I laid off rows with it yesterday and planted a sorghum patch.
Nathan plowed up taters with it Sunday evening.
And talk about hot and humid, I pulled sweet corn this morning and got soaking wet.
Going to go vacuum pack it in a few minutes.

Richard, who just got up from a nap and Miss V, who is still napping
 
I borrowed one when I needed to move some dirt so I could put up my shed. We borrowed it again when we put pea gravel in at the school playground. We pulled it with our Grand Cherokee. I impressed at least one guy with that ancient technology. So I bought one to have for myself. Unfortunately, it is wider and weights to much for me to handle. It has a single handle in the back. Maybe it isn't what I thought it was for.
 
Richard,

If I was there this evening, I'd positively cultivate your pop corn.

Plowing up taters would be fun... I could do that for ya, next year. :)

Weatherman at noon said today we are as humid as southern Florida. And I believe him... it's beyond nasty out there. LOL

It's 1:15 here... and I could soon take an accidental nap - if I sit still long enough.
 
Forgot to say, I knew an old man that hooked his scraper to a Farmall A and pulled it where he wanted to get dirt, jumped off and let the tractor keep going and when it was filled, jumped back on and jumped off to dump it and on and on and on.
He was a neat old farmer.
 
Oh, wow! That'd be a workout!

Husband was sweating just getting it started... then walk alongside the tractor, to dump it, then flip it back over after the dirt fell out.

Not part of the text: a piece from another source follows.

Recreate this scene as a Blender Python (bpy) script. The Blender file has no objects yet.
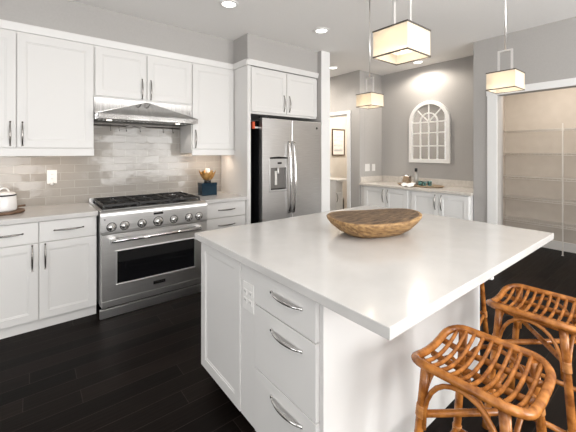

I think he'd have finished up today but I called it quits so I would not get a headache from too much sun/heat.
 
The slip-scoop is a handy tool.

It will go stand back behind my rusty flower by the house steps, when we are done.
 
Tell ya what... when ya hit a rock, she unloads herself REAL FAST!

Only happened with one load... husband just let it go over. Probably would have injured his wrist(s) if he had tried to stop it. Then we just looped around and scooped it up again.
 
Hmmm. Not sure... but it seems like 2 handles would be better for dumping it.

He dumps it while I am moving ahead, rather than at a stand still.
 
Thanks, wjy.

He added an extetnal/independent hydraulics to the B too... so he can blade our gravel yard.
 
those were used by a horse to pull it. they were called sloop or scoop just forget what we called it.. the wider ones for 2 horses were called a fresno. they had only one handle in the middle. and yes you had to be moving to dump them. the fresno had skids on each side for when dumping the dirt would fall out evenly. used for road building in the early days also. imagine driving horses and running that thing.
 
Nice post Sweets.
Grandpa still had one of those scoops on the farm when I was young. I remember Dad and cousin Bob using it behind the Allis B to cut down the driveway approach to the township road so there wasn't such a hump there.
It worked surprisingly well.
 
Yes, it is a piece of horse drawn equipment... but your reply explains why SDE's has only one handle. Thanks.
 
Thanks, Ultradog.

Interesting story of your dad and uncle using theirs. I think it'd sure screech munching into gravel.

The great thing is... this project has NOT removed the nice looking rust layer... so it'll still look great behind my rusty flower when we are done. :)
 
Those type scoops were used to build about the entire Mississippi River levee system. They hauled the dirt to the levee sight but were unable to get the wagons to the top of the levee. So they unloaded the dirt at the base and used a mule and one of those scoops to haul the dirt to the top of the levee.